I take great pride in talking about the Reserve Triad.  That's that concept that we "Citizen Airman" Reservists embrace, and is based on the fact that Air Force Reservists have three main priorities in our lives.  They are our civilian jobs, our Reserve jobs and our families and it's very important to find the right balance among the three.  At any given time a situation may dictate any one of the three legs of the Triad may be a higher priority than the other two, but that's never a permanent condition.  Whenever the incident that required the urgency passes, the other two legs' priorities get restored and rebalanced.

In the budget world our funding priorities are prescribed within core functions on a priority list known as the "one to n" list. It is a literal listing of items that your program needs to accomplish its mission from the most dear to the least dear.  Once the line is drawn on what the total obligation authority can afford, the lowest priorities items become unfunded, while the highest go into the Program Objective Memorandum, which is what becomes the Department of Defense's contribution to the President's budget.  It's very important that the plans and programs leadership on the Air Staff (A8) understands what the warfighter and users' priorities are in order to get them funded.
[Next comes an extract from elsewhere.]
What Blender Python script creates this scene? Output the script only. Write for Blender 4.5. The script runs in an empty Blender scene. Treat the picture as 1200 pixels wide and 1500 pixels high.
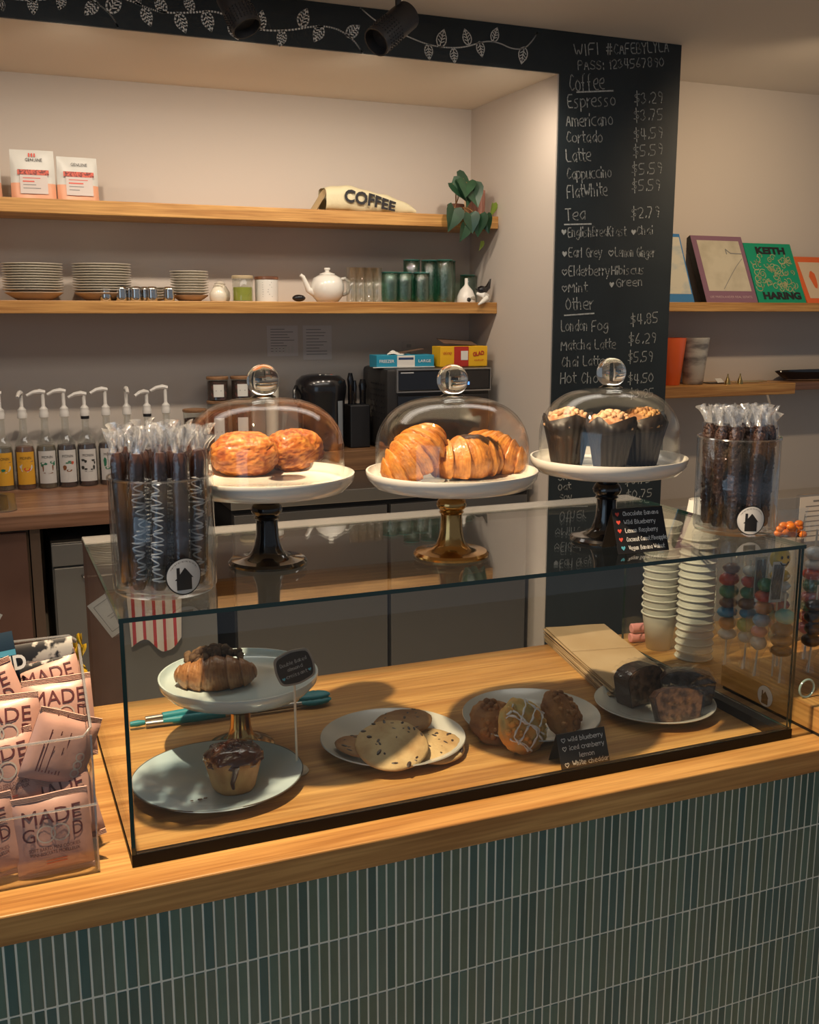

By the same token, many of us endeavor to maintain a household budget based on our priorities.  The obvious necessities of food, clothing and shelter are usually spent first, followed by work expenses, education and savings for retirement.  If you spend according to the conventional priorities, what is left over is usually allotted to fun or entertainment.  Discipline in sticking to your budget priorities usually results in greater opportunities to have fun!

Some priorities can literally mean life and death, while others are simply gratifying to our emotions.  In the end, we cannot achieve our goals unless we correctly set priorities, and continuously evaluate and refine them.  Time management, appropriate manpower allocations and prudent budget practices are all dependent on having rational, well thought out priorities.  Invest some time in setting them correctly -- it usually pays for itself.